CITY HALL — A hot race for three open spots on the school board got a little more fuel last week when three challengers from Malibu put $10,000 each into their own campaigns.

The joint committee for Karen Farrer, Seth Jacobson and Craig Foster has $30,500 to spend, according to recent financial filings. Each candidate is responsible for $10,000.

The remaining $500 is from a single teacher in Malibu.

That’s a sizable chunk of change in a race in which the leading fundraiser amongst the incumbents is Jose Escarce with $8,325, and the Malibuites don’t intend to stop there.

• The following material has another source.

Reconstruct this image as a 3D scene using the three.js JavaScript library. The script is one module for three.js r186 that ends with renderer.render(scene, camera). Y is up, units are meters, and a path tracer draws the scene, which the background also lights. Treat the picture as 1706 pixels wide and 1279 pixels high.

The candidates will further pad that lead with two fundraisers scheduled, which they anticipate will bring in between $5,000 and $10,000 each, as well as other contributions not listed on the disclosures that came in after the filing deadline, Jacobson said.

“We loaned money to our campaign to jumpstart the effort and to be competitive with (Santa Monicans for Renters’ Rights) which we anticipate will spend at least $100,000 on its slate of candidates,” Jacobson said.

In 2008, SMRR spent $88,282.35 through October for its candidates in a range of electoral contests including the Santa Monica City Council and the Board of Education. The group Community for Excellent Public Schools, which is also backing the three incumbents, spent $9,050 in 2008.

In comparison to their northern neighbors, Ben Allen and Maria Leon-Vazquez brought in $1,250 and $3,185 respectively. The remainder of Allen’s cash-on-hand came from his triumphant 2008 contest.

Allen’s contributions come largely from a UCLA professor and three other community members, while Leon-Vazquez has a wider range of contributors from the Santa Monica College and resident communities.

Her numbers are lagging from 2008, in which she raised a total of $14,463.62 by the end of the year.

Escarce, on the other hand, is “on pace” to match his performance from past years. That is important because donations are the only way to get a candidate’s message out on their own terms — it’s illegal for them to coordinate with independent expenditure committees like SMRR.

“I think the main goal is really to get our message out,” Escarce said. “I think we have an extremely positive message with a proven record of financial accountability and improving achievement in the district.”

He has support from names within the education world including fellow members of the Board of Education and representatives from local parent groups.